Your opinion that maybe a particular picture or song is beautiful can be contradicted by any other party, because taste is not a matter for generalisation. Religions, morality and political ideas fall into the same class. What kind of spirits might rule the world is a matter for each person to decide, because there are no tests to establish the factuality of these opinions, and pretty much the only way to achieve consensus is to persuade people who are already inclined to such beliefs or, if they are not, to force them. Same with morality. And as far as politics are concerned, they are grounded in the simple psychology that most people wish to be free and pursue their own lives without being slaves to anyone else, or running the risk of being mugged or murdered and of course, that they wish to own something and not have others take it away.

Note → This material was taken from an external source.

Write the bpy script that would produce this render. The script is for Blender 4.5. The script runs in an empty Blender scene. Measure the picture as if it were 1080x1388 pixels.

Plainly none of these issues can be solved except along the lines of common consent among a group of people, and this may differ from one group to another.

So much for the general aspect of your question. It should suffice by itself, except that you seem to labour under a misimpression that ‘philosophy would cease’ if knowledge was just opinion. What I say to you is: you must move on from Aristotle. Even Aristotle’s take on ‘knowledge’ is not the same as yours. He knew about the limits of knowledge and was, for example, content to acknowledge that infinite regress cannot be defeated and puts up an insurmountable barrier to knowledge. This does not mean that we must rely on mere opinion. Leibniz, for example took this one step further and deduced from phenomena that even in infinite regress, the unknowns must be ordered the same as the knowns. But this must do for now. I would recommend, however, that you set yourself an issue of knowledge and read how a real philosopher struggles with it in order to preserve some kernel of its truth. For example, a good exercise would be to read Bacon on the organisation of knowledge, follow it up with Hume’s critique of induction, then maybe Popper’s attempt to save induction, and ending up with Wittgenstein’s Tractatus. That would be wholesome tonic against taking certain issues for granted!